Coordination tuning of Nanoporous Metal Film by Secondary Electrodeposition to Optimize Methanol Electrooxidation Activity

Abstract

This study demonstrates how the crystal structure of nanoporous noble metal films can be precisely controlled by constructing secondary nanostructures via pulsed electrodeposition. The use of secondary deposition techniques preserved the nanoporous morphology while enabling crystal structure adjustment to improve electrochemical performance. Precise control over the crystal structure of the nanoporous metal film was employed to selectively suppress the growth of the gold (Au) (220) crystallographic plane in NPGFs because of its lower catalytic activity compared to the Au (111) plane. The observed phenomenon can be attributed to the recovery of interfacial ionic concentration near the electrode surface during the non-electrolyzing pulse-off phase. Crystallographic analysis of the optimized pulsed-NPGF film revealed a reduced intensity for the Au (220) plane and a corresponding increase in intensity for the Au (110) plane. This modification enhances the ECSA and improves the catalytic performance of the MOR. The reduction in charge transfer resistance due to the controlled crystal structure is electrochemically reflected as a cathodic shift in the onset potential and an increase in peak current density compared with NPGFs and DC NPGFs. In addition, a significant improvement in the stability of the pulsed-deposited films was observed.
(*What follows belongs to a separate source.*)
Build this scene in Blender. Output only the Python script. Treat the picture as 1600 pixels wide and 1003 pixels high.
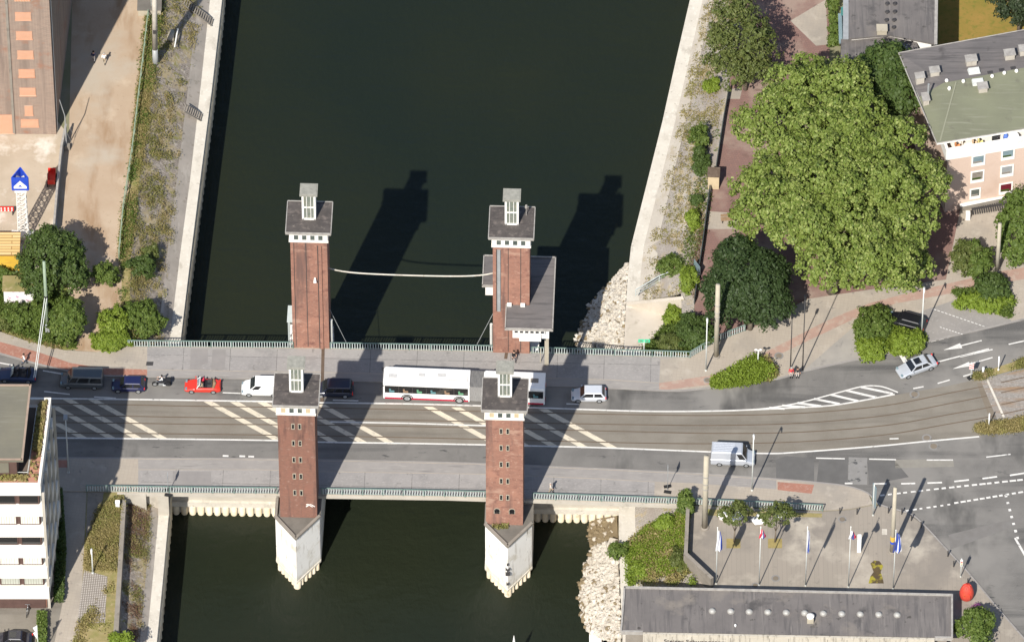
import bpy, bmesh, math, random
import numpy as np
from mathutils import Vector, Matrix

for o in list(bpy.data.objects): bpy.data.objects.remove(o, do_unlink=True)
scene = bpy.context.scene
R = math.radians
random.seed(7); rng = np.random.default_rng(11)

# ------------------------------------------------------------------ camera, world, sun, exposure
FPX = 15000.0            # focal length in photograph pixels (1600 wide): a long lens from a helicopter
DEP = R(49.5)            # looking down
DIST = FPX / 14.0        # 14 px per metre at the road
SD, CD = math.sin(DEP), math.cos(DEP)
CAM = Vector((0, -DIST * CD, DIST * SD))
cd = bpy.data.cameras.new('camera'); cam = bpy.data.objects.new('camera', cd); scene.collection.objects.link(cam)
cam.location = CAM; cam.rotation_euler = (math.pi / 2 - DEP, 0, 0)
cd.sensor_width = 36; cd.sensor_fit = 'HORIZONTAL'; cd.lens = 36 * FPX / 1600; cd.clip_start = 10; cd.clip_end = 6000
scene.camera = cam
SUN_EL = R(45.0); SH = Vector((0.342, 0.927)).normalized()     # the way shadows fall on the ground
w = bpy.data.worlds.new('World'); scene.world = w; w.use_nodes = True
wn = w.node_tree.nodes; sky = wn.new('ShaderNodeTexSky'); sky.sky_type = 'NISHITA'; sky.sun_disc = False
sky.sun_elevation = SUN_EL; sky.sun_rotation = math.atan2(-SH.x, -SH.y)
w.node_tree.links.new(sky.outputs[0], wn['Background'].inputs[0]); wn['Background'].inputs[1].default_value = 0.095
sl = bpy.data.lights.new('sun', 'SUN'); sl.energy = 4.7; sl.angle = R(0.5); sl.color = (1.0, 0.955, 0.875)
so = bpy.data.objects.new('sun', sl); scene.collection.objects.link(so); so.location = (0, -200, 300)
so.rotation_euler = Vector((SH.x * math.cos(SUN_EL), SH.y * math.cos(SUN_EL), -math.sin(SUN_EL))).to_track_quat('-Z', 'Y').to_euler()
scene.view_settings.view_transform = 'Standard'; scene.view_settings.look = 'None'
scene.view_settings.exposure = 0.55; scene.view_settings.gamma = 1

def P(px, py, z=0.0):
    """the place at height z that stands under this point of the photograph"""
    dx, dy = (px - 800) / FPX, -(py - 501.5) / FPX
    d = Vector((dx, CD + dy * SD, -SD + dy * CD)); t = (z - CAM.z) / d.z
    return CAM + d * t
def PL(pts, z=0.0): return [P(a, b, z) for a, b in pts]

# ------------------------------------------------------------------ materials
def base(name):
    m = bpy.data.materials.new(name); m.use_nodes = True
    nt = m.node_tree; return m, nt, nt.nodes, nt.links, nt.nodes['Principled BSDF']
def col(c): return (c[0], c[1], c[2], 1) if not isinstance(c, (int, float)) else (c, c, c, 1)
def mixc(nt, fac, a, b):
    n = nt.nodes.new('ShaderNodeMix'); n.data_type = 'RGBA'
    for s, v in ((0, fac), (6, a), (7, b)):
        if hasattr(v, 'links'): nt.links.new(v, n.inputs[s])
        elif s == 0: n.inputs[0].default_value = v
        else: n.inputs[s].default_value = col(v)
    return n.outputs[2]
def noise(nt, scale, lo=.35, hi=.65, detail=5, vec=None, stretch=None, rough=.6):
    if vec is None: vec = nt.nodes.new('ShaderNodeNewGeometry').outputs['Position']
    if stretch:
        mp = nt.nodes.new('ShaderNodeMapping'); mp.inputs['Scale'].default_value = stretch
        nt.links.new(vec, mp.inputs[0]); vec = mp.outputs[0]
    n = nt.nodes.new('ShaderNodeTexNoise'); n.inputs['Scale'].default_value = scale; n.inputs['Detail'].default_value = detail
    n.inputs['Roughness'].default_value = rough
    nt.links.new(vec, n.inputs['Vector'])
    r = nt.nodes.new('ShaderNodeMapRange'); r.inputs[1].default_value = lo; r.inputs[2].default_value = hi
    nt.links.new(n.outputs[0], r.inputs[0]); return r.outputs[0]
def bump(nt, b, h, strength, dist=.1):
    n = nt.nodes.new('ShaderNodeBump'); n.inputs['Strength'].default_value = strength; n.inputs['Distance'].default_value = dist
    nt.links.new(h, n.inputs['Height']); nt.links.new(n.outputs[0], b.inputs['Normal'])
def mat(name, c1, c2=None, scale=.5, rough=.85, layers=(), metal=0, spec=.3, bmp=0, stretch=None, lo=.35, hi=.65, coat=0):
    """layers: (colour, scale, lo, hi, stretch) laid one over another by noise"""
    m, nt, N, L, b = base(name)
    b.inputs['Roughness'].default_value = rough; b.inputs['Metallic'].default_value = metal
    b.inputs['Specular IOR Level'].default_value = spec; b.inputs['Coat Weight'].default_value = coat
    out = None
    if c2 is not None:
        f = noise(nt, scale, lo, hi, stretch=stretch); out = mixc(nt, f, c1, c2)
        if bmp: bump(nt, b, f, bmp)
    else: b.inputs['Base Color'].default_value = col(c1)
    for c, s, l, h, st in layers:
        out = mixc(nt, noise(nt, s, l, h, stretch=st), out if out is not None else c1, c)
    if out is not None: L.new(out, b.inputs['Base Color'])
    return m
def wallvec(nt, rz=0.0):
    g = nt.nodes.new('ShaderNodeNewGeometry'); s = nt.nodes.new('ShaderNodeSeparateXYZ'); nt.links.new(g.outputs['Position'], s.inputs[0])
    a = nt.nodes.new('ShaderNodeMath'); a.operation = 'ADD'; nt.links.new(s.outputs[0], a.inputs[0]); nt.links.new(s.outputs[1], a.inputs[1])
    c = nt.nodes.new('ShaderNodeCombineXYZ'); nt.links.new(a.outputs[0], c.inputs[0]); nt.links.new(s.outputs[2], c.inputs[1]); return c.outputs[0]
def bricks(name, c1, c2, mortar, w_, h_, ms=.01, layers=(), wall=True, rz=0, off=.5, rough=.9, bias=0):
    m, nt, N, L, b = base(name); b.inputs['Roughness'].default_value = rough; b.inputs['Specular IOR Level'].default_value = .2
    if wall: v = wallvec(nt)
    else:
        mp = N.new('ShaderNodeMapping'); mp.inputs['Rotation'].default_value = (0, 0, rz)
        L.new(N.new('ShaderNodeNewGeometry').outputs['Position'], mp.inputs[0]); v = mp.outputs[0]
    t = N.new('ShaderNodeTexBrick'); L.new(v, t.inputs['Vector']); t.offset = off
    for k, c in (('Color1', c1), ('Color2', c2), ('Mortar', mortar)): t.inputs[k].default_value = col(c)
    t.inputs['Scale'].default_value = 1; t.inputs['Mortar Size'].default_value = ms; t.inputs['Brick Width'].default_value = w_
    t.inputs['Row Height'].default_value = h_; t.inputs['Bias'].default_value = bias; t.inputs['Mortar Smooth'].default_value = .3
    out = t.outputs[0]
    for c, s, l, h, st in layers: out = mixc(nt, noise(nt, s, l, h, stretch=st), out, c)
    L.new(out, b.inputs['Base Color']); return m
def leafmat(name, a, b_, c, trans=.3, dry=None):
    m, nt, N, L, b = base(name)
    g = N.new('ShaderNodeNewGeometry'); rp = N.new('ShaderNodeValToRGB'); L.new(g.outputs['Random Per Island'], rp.inputs[0])
    e = rp.color_ramp.elements; e[0].color = col(a); e[1].color = col(c); x = e.new(.5); x.color = col(b_)
    out = mixc(nt, noise(nt, .35, .4, .7), rp.outputs[0], b_)
    if dry: out = mixc(nt, noise(nt, .5, .5, .62), out, dry)
    L.new(out, b.inputs['Base Color']); b.inputs['Roughness'].default_value = .55; b.inputs['Specular IOR Level'].default_value = .25
    tr = N.new('ShaderNodeBsdfTranslucent'); L.new(out, tr.inputs[0]); mx = N.new('ShaderNodeMixShader'); mx.inputs[0].default_value = trans
    L.new(b.outputs[0], mx.inputs[1]); L.new(tr.outputs[0], mx.inputs[2]); L.new(mx.outputs[0], N['Material Output'].inputs[0]); return m

DARKST = (.055, .053, .052)
M = {}
M['asphalt'] = mat('asphalt', (.135, .127, .118), (.175, .165, .152), .25, .9, [((.088, .084, .08), .16, .5, .66, (.16, 2.4, 1)), ((.20, .195, .185), 9, .55, .8, None), ((.07, .068, .066), .9, .62, .70, (.5, 1.5, 1)), ((.20, .188, .172), .055, .52, .62, None), ((.075, .072, .068), .07, .57, .68, (1.6, .6, 1))])
M['tramway'] = mat('tramway', (.172, .152, .124), (.208, .187, .156), .3, .9, [((.135, .12, .10), .2, .5, .7, (.2, 2.5, 1)), ((.23, .21, .185), 8, .55, .8, None)])
M['patch_dark'] = mat('patch_dark', (.10, .096, .092), (.12, .115, .11), .6, .9)
M['patch_light'] = mat('patch_light', (.19, .182, .17), (.22, .21, .2), .8, .9, [((.07, .07, .07), 1.2, .58, .64, None)])
M['slab'] = bricks('slab', (.285, .265, .25), (.25, .235, .225), (.10, .095, .09), 5.2, 3.05, .03, [((.21, .198, .19), .35, .5, .7, None), ((.33, .31, .29), 3.5, .52, .75, (1, 2, 1)), ((.17, .16, .15), 1.2, .63, .72, None)], wall=False, rz=R(1.5), off=0)
M['slab_patch'] = mat('slab_patch', (.215, .20, .19), (.24, .222, .21), 1, .9)
M['strip'] = mat('strip', (.27, .25, .232), (.235, .218, .205), .5, .9, [((.33, .31, .28), 2, .55, .75, (.4, 3, 1)), ((.16, .15, .14), .5, .6, .72, (.3, 3, 1))])
M['paving'] = bricks('paving', (.345, .30, .245), (.33, .285, .235), (.30, .26, .215), .4, .4, .02, [((.27, .24, .205), .16, .48, .68, None), ((.385, .34, .285), .5, .55, .72, None), ((.22, .195, .17), 1.4, .62, .72, None)], wall=False, rz=R(8), off=0)
M['plaza'] = bricks('plaza', (.275, .24, .20), (.262, .23, .192), (.22, .193, .162), .5, 30, .02, [((.21, .186, .16), .12, .48, .62, None), ((.36, .32, .265), .2, .52, .66, None), ((.20, .175, .15), 1.0, .62, .72, None)], wall=False, rz=R(0), off=0)
M['redpath'] = mat('redpath', (.33, .155, .11), (.27, .13, .095), .5, .9, [((.38, .24, .19), 4, .5, .75, None), ((.2, .12, .1), .5, .6, .75, None)])
M['redpath_pale'] = mat('redpath_pale', (.35, .235, .185), (.31, .205, .165), .5, .9, [((.36, .29, .235), 1.5, .5, .72, None), ((.24, .17, .14), .6, .6, .75, None)])
M['promenade'] = bricks('promenade', (.215, .125, .105), (.19, .115, .10), (.15, .10, .085), .3, .3, .02, [((.26, .19, .155), .2, .5, .65, None), ((.15, .095, .08), .7, .6, .72, None)], wall=False, rz=R(10))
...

The pulsed-NPGF shows a higher peak current density than NPGF over 100 MOR cycles under alkaline conditions, and it maintains superior current density with less decay during prolonged chronoamperometry testing in the MOR. This study offers important insights into the design of nanoporous metal films, illustrating how the crystal structure can be manipulated to enhance the catalytic performance for electrochemical applications.